Mainland, Taiwan agree on weekend chartered flights

    (Xinhua)
    Updated: 2008-06-13 10:02

    BEIJING -- The Chinese mainland and Taiwan Friday agreed on starting weekend chartered flights across the Taiwan Strait.

     
    Chiang Pin-kun (L), chairman of the Taiwan-based Straits Exchange Foundation (SEF), shakes hands with Chen Yunlin, chairman of mainland's Association for Relations Across the Taiwan Straits (ARATS), after signing agreements during a ceremony at Diaoyutai State Guesthouse in Beijing June 13, 2008. ARATS and SEF agreed on starting weekend chartered flights across the Taiwan Straits. [Xinhua]

    Chen Yunlin, chairman of the mainland-based Association for Relations Across the Taiwan Strait (ARATS), and Chiang Pin-kun, chairman of the Taiwan-based Straits Exchange Foundation (SEF), signed a minute of talks on weekend chartered flights in Beijing.

    The service, scheduled to start from July 4, will include 36 return flights for every weekend, from each Friday to the following Monday, and the number will increase according to demand, the minute said.

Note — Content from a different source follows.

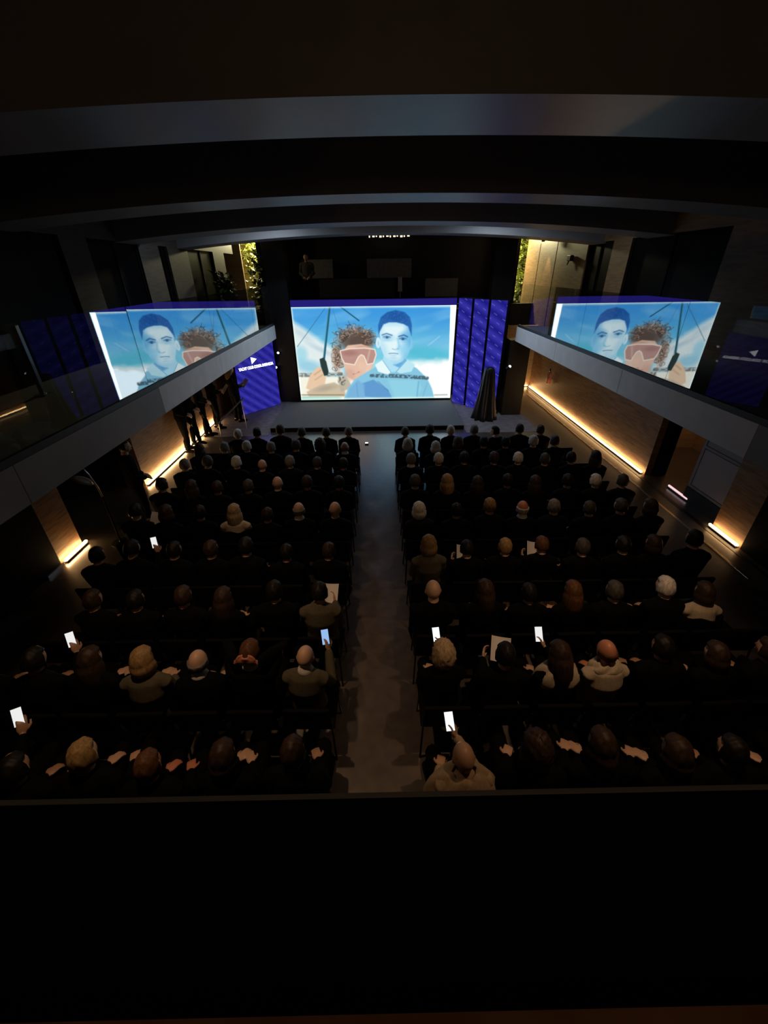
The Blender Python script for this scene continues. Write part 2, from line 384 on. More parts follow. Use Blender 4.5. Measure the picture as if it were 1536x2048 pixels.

    The flights would be divided evenly between mainland and Taiwan airlines, it said.

    The mainland will first open Beijing, Shanghai, Guangzhou, Xiamen and Nanjing to the flights, and will gradually add Chengdu, Chongqing, Hangzhou, Dalian, Guilin and Shenzhen, and possibly more if needed.

    Taiwan will have eight terminals: Taipei, Taoyuan, Kaohsiung, Taichung, Penghu, Hualien, Kinmen and Taitung.

    According to the minute, the flights from Taiwan to Shanghai will be restricted to a maximum of nine every weekend and those from the mainland to Taichung to six.

    All passengers with legal passes to travel across the Strait can take the flights, the document said.

    The mainland and Taiwan would start discussing the direct flight route "as soon as possible" and before that all chartered flights will have to fly over Hong Kong.

    Also on the agenda would be air traffic control system coordination to facilitate direct flights across the Strait, and the start of regular scheduled flights, but no timetable has been set.

    Negotiations on chartered freight flights will be held within three months after the weekend services start, the document said.

    The two sides agreed that airliners will swap representative offices. Taiwan promised to allow mainland airline companies to set up offices in the island within six months. Mainland companies are allowed to send staff to prepare for the founding of offices.

    Taiwan-based China Airlines has set up six offices in the mainland, according to its official website.

    Efforts would be made to simplify entry-exit and custom procedures for passengers and cargo, the document said, and the two sides will continue  charter flights for festivals.

    The two sides started chartered flight service for the Spring Festival, a major event for Chinese family reunions, in 2003 and since 2006, the service has been expanded to three other major Chinese festivals: the Qingming, or Tomb Sweeping, Festival; Dragon Boat Festival; and Mid-Autumn Festival.

    The mainland-based Cross-Strait Aviation Transport Exchange Council and the Taipei Airlines Association (TAA) were entrusted to discuss and implement details of the agreement, which will take effect from June 20.